Parę handlującą dopalaczami przy ul. Furmańskiej czeka ponowny proces. Śledczy zaskarżyli postanowienie o umorzeniu sprawy, a Sąd Okręgowy w Lublinie przyznał im rację.
- Na opakowaniach jest wyraźne ostrzeżenie, że substancje te nie nadają się do spożycia. Nie należy wyciągać ich z saszetki - uzasadniał swoje rozstrzygnięcie sędzia Artur Jakubanis.
Z taką argumentacją nie zgodziła się Prokuratura Rejonowa Lublin Południe. Śledczy złożyli skuteczne zażalenie do Sądu Okręgowego. Rozstrzygnięcie sądu pierwszej instancji zostało uchylone, a sprawę skierowano do ponownego rozpatrzenia.

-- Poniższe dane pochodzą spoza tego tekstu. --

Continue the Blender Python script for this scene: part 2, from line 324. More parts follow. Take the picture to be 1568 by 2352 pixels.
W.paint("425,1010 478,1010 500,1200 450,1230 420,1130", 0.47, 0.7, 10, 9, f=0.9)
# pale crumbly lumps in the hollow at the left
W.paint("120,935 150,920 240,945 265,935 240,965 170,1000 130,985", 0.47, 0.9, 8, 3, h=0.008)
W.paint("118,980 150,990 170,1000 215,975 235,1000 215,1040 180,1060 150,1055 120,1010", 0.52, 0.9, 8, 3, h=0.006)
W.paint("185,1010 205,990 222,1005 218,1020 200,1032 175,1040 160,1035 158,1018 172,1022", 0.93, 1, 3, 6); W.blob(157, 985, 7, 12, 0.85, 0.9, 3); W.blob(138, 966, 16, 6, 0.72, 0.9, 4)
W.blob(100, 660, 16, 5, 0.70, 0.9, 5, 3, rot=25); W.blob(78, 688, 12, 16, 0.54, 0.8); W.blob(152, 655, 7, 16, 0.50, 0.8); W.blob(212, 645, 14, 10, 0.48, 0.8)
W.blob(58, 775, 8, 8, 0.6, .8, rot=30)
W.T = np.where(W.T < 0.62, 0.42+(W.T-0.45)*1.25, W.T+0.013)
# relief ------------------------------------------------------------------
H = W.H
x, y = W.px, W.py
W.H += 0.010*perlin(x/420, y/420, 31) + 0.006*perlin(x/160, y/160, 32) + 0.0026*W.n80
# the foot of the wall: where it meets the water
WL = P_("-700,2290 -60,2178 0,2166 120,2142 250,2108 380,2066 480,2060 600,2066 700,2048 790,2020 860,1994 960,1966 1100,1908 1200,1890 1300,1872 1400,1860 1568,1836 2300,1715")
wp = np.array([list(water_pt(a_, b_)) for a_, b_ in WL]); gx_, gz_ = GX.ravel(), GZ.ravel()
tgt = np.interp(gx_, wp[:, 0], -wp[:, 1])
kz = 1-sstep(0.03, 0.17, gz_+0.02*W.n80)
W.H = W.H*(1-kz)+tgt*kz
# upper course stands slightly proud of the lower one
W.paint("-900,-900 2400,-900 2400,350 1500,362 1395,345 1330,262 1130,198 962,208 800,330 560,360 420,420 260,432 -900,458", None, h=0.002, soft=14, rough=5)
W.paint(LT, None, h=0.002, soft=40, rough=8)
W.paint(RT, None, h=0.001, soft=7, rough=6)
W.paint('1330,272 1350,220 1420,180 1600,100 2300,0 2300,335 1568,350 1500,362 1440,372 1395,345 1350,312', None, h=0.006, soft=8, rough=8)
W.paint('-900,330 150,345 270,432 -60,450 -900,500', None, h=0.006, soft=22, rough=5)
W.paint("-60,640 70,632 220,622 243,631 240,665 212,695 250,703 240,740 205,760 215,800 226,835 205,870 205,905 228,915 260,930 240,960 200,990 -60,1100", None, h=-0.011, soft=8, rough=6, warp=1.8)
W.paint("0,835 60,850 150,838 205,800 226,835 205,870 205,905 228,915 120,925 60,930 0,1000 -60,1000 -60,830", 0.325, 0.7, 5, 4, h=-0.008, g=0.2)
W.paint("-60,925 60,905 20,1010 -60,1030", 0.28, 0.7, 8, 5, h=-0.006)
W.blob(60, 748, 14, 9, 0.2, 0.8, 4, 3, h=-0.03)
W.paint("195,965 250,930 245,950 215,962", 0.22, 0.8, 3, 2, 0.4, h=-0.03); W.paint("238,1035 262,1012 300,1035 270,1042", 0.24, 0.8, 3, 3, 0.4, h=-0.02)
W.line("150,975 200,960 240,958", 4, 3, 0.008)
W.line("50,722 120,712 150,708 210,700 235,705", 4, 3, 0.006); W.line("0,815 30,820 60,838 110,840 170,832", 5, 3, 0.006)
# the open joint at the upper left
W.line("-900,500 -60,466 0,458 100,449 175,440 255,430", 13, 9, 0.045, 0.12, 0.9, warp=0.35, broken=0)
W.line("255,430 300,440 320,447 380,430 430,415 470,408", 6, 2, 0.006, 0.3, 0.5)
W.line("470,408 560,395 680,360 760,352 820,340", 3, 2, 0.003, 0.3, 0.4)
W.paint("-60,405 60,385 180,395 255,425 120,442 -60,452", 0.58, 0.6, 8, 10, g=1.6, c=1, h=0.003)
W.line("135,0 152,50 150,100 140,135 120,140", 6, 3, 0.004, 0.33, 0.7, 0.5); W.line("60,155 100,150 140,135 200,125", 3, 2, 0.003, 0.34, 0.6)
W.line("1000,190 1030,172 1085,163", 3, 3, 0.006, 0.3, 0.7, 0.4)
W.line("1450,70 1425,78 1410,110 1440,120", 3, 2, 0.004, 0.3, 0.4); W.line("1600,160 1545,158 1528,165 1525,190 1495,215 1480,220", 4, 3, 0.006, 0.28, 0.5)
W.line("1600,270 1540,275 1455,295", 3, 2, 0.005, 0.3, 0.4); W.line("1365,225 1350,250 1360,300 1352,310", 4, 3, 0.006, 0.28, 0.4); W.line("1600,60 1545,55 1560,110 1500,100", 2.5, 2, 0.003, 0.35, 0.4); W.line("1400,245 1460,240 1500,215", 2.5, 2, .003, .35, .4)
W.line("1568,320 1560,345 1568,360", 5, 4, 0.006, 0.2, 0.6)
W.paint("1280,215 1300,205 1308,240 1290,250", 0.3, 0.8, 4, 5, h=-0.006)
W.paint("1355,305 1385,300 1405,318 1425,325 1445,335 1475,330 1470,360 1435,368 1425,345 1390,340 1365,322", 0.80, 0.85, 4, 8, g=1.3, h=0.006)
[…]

- Ostrzeżenia na etykiecie nie zwalniają z odpowiedzialności. Podobnie jak fakt, że poszkodowane zostały tylko dwie osoby. Na sprawę należy spojrzeć szerzej - mówi sędzia Artur Ozimek, rzecznik Sądu Okręgowego w Lublinie.
Jeśli w ponownym procesie Jakub G. i Patrycja M. zostaną uznani za winnych, muszą się liczyć z karą do 8 lat więzienia.